Le pillole di saggezza del Senatùr

Umberto Bossi, che ho avuto il privilegio di conoscere personalmente molti anni addietro, non sembra aver perso la sua antica lucidità politica, nonostante gli acciacchi che lo affliggono. Come ampiamente riportato dalle principali emittenti italiane, ad un giornalista che gli chiedeva un giudizio su Matteo Salvini e Luigi Di Maio, il fondatore della Lega Nord ha così risposto: “sono due (personaggi politici) che non hanno capito che prima i soldi si fanno e poi si possono spendere.”

Ecco, all’interno del fiume di parole che sta accompagnando l’inizio di una legislatura che lo stesso Bossi considera di brevissima durata, questa stringatissima analisi rende assai bene il punto nodale che i vincitori del 4 marzo saranno chiamati a sciogliere, nel caso uno o entrambi di essi riescano realmente ad entrare nella fatidica stanza dei bottoni. Ossia il rapporto sghembo che già si nota tra le promesse elettorali e la realtà piuttosto complicata dei nostri conti pubblici. Una realtà fatta di vincoli improrogabili, come quello di convincere i mercati  a rinnovare ogni oltre 400 miliardi di titoli del Tesoro, e di numeri impietosi, tra cui l’esigenza di sostenere attraverso la fiscalità generale, nonostante la tanto bistrattata legge Fornero, l’impressionante disavanzo dell’Inps, il quale tra previdenza e assistenza spende più o meno analoga, colossale cifra.
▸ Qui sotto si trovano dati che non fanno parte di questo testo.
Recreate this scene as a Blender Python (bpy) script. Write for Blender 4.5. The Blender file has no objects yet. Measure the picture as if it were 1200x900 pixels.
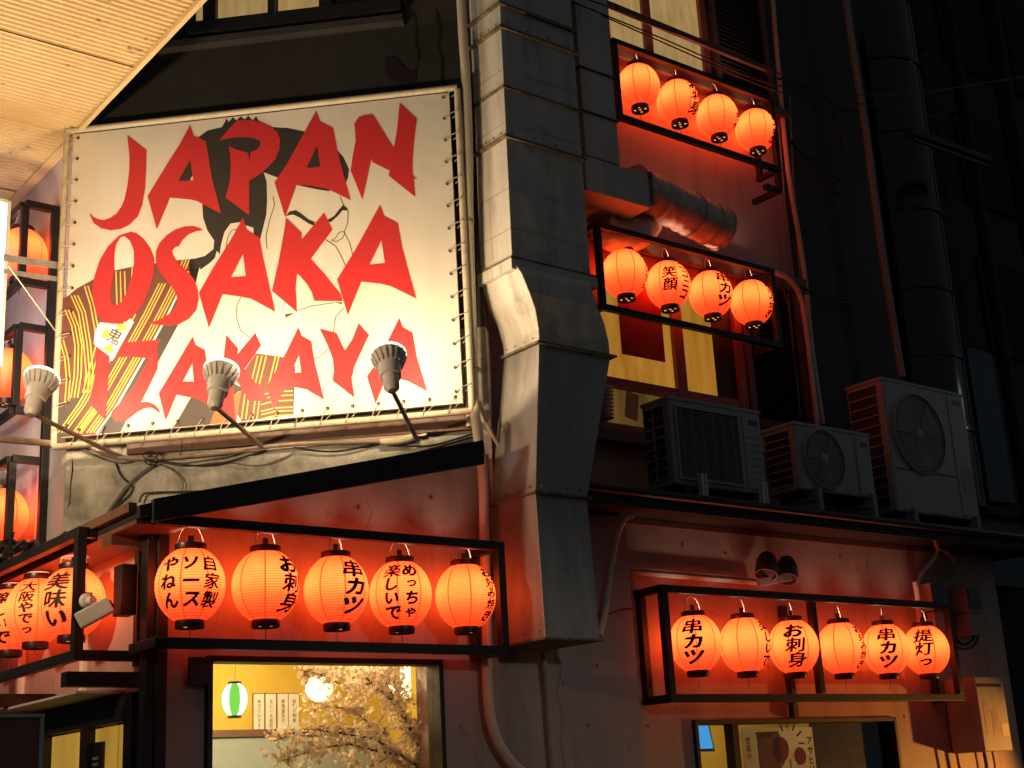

Si tratta ovviamente solo di due dei tanti capitoli finanziariamente molto delicati nell’ambito di un bilancio pubblico che è stato possibile raddrizzare, anche se parzialmente, solo in virtù del quantitative easing messo in atto dalla Bce di Mario Draghi, il quale ha consentito di farci risparmiare parecchi miliardi in termini di interessi, unito ad una ripresa robusta dell’economia mondiale,  che ha permesso all’Italia di riprendere a crescere, seppur agli ultimi posti in Europa, soprattutto dal lato delle esportazioni. Ma con la fine inevitabile del citato Qe e con gli inquietanti segnali protezionistici provenienti dall’America di Trump, il vento della ripresa potrebbe cambiare repentinamente direzione, con il rischio concreto di ritrovarci molto presto in una situazione ancor peggiore di quella vissuta nell’estate del 2011, attraverso  una nuova crisi di fiducia nei riguardi nostro gigantesco debito sovrano, nel frattempo decisamente cresciuto di dimensioni.
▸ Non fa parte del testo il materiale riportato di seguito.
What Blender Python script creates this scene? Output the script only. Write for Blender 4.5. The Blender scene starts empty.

A quel punto, chiunque si trovasse nella stanza di comando,  sarebbe costretto a scendere con la velocità della luce dalla nuvoletta dei sogni distribuiti a piene mani in campagna elettorale, con l’evidente e unico scopo di non trascinare la nave italiana verso il sicuro naufragio che l’inevitabile dissesto economico e finanziario comporterebbe. In questo senso le parole di Bossi, tornato a vestire i panni del Senatùr, sarebbero da incorniciare.